Landesarbeitsgericht Hamm, 8 Sa 502/13, Urteil vom 11.07.2013, (8 Sa 502/13):

Stützt der als Kraftfahrer tätige Arbeitnehmer seine auf § 826 BGB gestützte Klage auf Erstattung von Bußgeldern auf die Behauptung, der Arbeitgeber habe die Fahrer unter Kündigungsandrohung zur Durchführung von Touren ohne Rücksicht auf verkehrsrechtliche Vorschriften angehalten, eine Präzisierung des Vorbringens sei ihm jedoch mangels Erinnerung erst nach Vorlage der eingereichten Tagesberichte durch den Gegner möglich, so kann die diesbezügliche Weigerung des Arbeitgebers nicht als Verstoß gegen die prozessuale Erklärungspflicht gem. § 138 Abs. 2 ZPO gewürdigt werden. Die Regeln der „abgestuften Darlegungslast“ bzw. „sekundären Behauptungslast“ der nicht beweisverpflichteten Partei dienen nicht dazu, dem Gegner unabhängig von der materiell-rechtlichen Rechtslage und ohne Rücksicht auf die Gründe für dessen Erklärungsnot einen substantiierten Tatsachenvortrag zu ermöglichen.

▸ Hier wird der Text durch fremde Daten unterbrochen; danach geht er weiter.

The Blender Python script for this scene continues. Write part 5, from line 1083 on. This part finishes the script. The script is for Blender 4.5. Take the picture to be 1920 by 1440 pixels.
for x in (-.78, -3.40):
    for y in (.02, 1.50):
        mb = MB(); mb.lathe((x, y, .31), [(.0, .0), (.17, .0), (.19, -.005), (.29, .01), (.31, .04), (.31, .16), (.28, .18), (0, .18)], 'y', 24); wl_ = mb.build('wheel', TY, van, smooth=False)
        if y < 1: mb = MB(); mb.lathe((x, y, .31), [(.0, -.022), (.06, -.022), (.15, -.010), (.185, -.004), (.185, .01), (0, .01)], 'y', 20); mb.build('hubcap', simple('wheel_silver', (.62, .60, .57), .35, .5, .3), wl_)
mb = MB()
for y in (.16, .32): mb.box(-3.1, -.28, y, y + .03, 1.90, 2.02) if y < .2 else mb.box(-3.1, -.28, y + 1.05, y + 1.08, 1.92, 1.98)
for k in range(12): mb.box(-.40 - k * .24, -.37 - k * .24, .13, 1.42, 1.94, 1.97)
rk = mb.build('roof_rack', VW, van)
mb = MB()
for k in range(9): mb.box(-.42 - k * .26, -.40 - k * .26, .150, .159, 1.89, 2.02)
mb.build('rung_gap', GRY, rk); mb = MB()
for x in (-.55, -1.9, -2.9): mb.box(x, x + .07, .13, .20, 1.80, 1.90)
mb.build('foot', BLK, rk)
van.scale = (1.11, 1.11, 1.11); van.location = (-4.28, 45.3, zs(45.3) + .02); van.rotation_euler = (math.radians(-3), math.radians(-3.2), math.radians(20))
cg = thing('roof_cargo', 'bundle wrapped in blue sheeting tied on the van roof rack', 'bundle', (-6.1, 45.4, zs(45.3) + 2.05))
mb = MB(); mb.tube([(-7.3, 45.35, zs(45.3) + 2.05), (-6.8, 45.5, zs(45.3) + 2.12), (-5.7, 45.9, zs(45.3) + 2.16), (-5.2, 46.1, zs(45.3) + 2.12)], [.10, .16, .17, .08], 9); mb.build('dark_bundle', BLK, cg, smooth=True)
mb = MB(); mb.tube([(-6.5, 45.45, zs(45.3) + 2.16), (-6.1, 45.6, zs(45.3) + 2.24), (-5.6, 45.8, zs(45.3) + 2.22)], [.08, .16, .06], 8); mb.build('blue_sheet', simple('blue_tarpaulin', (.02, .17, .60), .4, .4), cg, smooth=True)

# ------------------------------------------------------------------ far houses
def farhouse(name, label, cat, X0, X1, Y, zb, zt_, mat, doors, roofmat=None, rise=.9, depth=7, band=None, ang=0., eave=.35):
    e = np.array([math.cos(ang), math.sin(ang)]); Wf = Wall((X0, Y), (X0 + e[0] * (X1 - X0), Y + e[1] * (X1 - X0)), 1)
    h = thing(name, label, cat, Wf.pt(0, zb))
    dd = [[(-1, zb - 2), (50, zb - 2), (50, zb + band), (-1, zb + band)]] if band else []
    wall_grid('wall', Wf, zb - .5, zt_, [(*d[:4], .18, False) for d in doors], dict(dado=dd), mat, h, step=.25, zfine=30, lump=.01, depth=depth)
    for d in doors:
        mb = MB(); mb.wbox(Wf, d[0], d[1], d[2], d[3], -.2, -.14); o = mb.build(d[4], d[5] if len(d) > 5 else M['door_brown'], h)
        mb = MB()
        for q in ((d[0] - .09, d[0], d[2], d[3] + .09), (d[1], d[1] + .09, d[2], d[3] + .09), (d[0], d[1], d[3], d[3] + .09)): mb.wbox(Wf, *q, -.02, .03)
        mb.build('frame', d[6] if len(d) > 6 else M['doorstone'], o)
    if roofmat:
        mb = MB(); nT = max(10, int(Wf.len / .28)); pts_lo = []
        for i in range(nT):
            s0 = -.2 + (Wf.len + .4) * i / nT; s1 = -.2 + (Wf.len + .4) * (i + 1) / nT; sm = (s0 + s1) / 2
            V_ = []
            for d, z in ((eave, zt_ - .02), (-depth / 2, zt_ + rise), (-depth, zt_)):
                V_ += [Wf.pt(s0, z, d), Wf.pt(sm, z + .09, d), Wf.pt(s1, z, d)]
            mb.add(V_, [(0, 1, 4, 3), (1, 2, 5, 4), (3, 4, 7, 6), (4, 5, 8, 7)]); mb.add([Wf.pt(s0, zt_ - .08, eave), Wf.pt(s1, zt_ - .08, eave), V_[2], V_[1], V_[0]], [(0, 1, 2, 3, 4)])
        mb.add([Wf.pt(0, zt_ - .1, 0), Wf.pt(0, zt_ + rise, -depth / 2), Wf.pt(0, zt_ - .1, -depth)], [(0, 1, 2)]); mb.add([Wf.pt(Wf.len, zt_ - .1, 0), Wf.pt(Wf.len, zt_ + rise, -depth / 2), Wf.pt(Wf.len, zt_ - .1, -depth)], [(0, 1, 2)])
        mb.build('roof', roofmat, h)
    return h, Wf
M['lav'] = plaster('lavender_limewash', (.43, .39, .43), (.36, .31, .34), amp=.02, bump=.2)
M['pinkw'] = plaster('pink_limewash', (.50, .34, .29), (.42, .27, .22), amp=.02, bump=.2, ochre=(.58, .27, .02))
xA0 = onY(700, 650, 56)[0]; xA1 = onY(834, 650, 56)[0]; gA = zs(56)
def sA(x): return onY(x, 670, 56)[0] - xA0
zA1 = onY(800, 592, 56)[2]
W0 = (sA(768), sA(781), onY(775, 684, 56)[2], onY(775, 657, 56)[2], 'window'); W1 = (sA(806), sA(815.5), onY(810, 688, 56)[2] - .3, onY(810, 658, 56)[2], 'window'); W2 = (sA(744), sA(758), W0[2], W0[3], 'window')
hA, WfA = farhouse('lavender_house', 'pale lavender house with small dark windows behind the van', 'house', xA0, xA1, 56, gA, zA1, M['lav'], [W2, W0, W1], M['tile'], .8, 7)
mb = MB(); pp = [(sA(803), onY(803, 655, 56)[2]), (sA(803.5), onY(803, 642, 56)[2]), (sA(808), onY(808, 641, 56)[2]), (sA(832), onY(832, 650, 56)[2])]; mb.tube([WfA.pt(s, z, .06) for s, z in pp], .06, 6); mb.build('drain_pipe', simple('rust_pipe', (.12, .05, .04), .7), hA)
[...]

Nach der im arbeitsgerichtlichen Urteil zitierten Rechtsprechung des Bundesarbeitsgerichts setzt ein Anspruch des Arbeitnehmers wegen vorsätzlicher sittenwidriger Schädigung als haftungsbegründenden Tatbestand voraus, daß der Arbeitgeber durch entsprechende Anordnungen den Arbeitnehmer zu Verstößen gegen verkehrsrechtliche Vorschriften veranlaßt und diese bewußt in Kauf nimmt. Auch wenn der Arbeitgeber die Lenkzeitüberschreitung nicht gezielt vorschreibt, jedoch bewußt eine Fahrt mit bestimmten vorgeschriebenen Terminen anordnet, die zwangsläufig zu entsprechenden Gesetzesverstößen führen muß, erfüllt dies den Tatbestand der vorsätzlichen sittenwidrigen Schädigung. Einen Ausgleich für die von ihm getragenen oder zu tragenden Bußgelder als zu ersetzende Schadensposition kann der Arbeitnehmer allerdings nur verlangen, wenn es ihm trotz seiner eigenen rechtlichen Verpflichtung im Einzelfall nicht zumutbar gewesen ist, sich den Anordnungen des Arbeitgebers zu widersetzen. Letzteres kommt insbesondere in Betracht, wenn der Arbeitgeber den Arbeitnehmer nicht nur zur Überschreitung von Lenkzeiten anhält, sondern ihm konkrete Nachteile für den Fall der Nichtbefolgung der Weisung androht.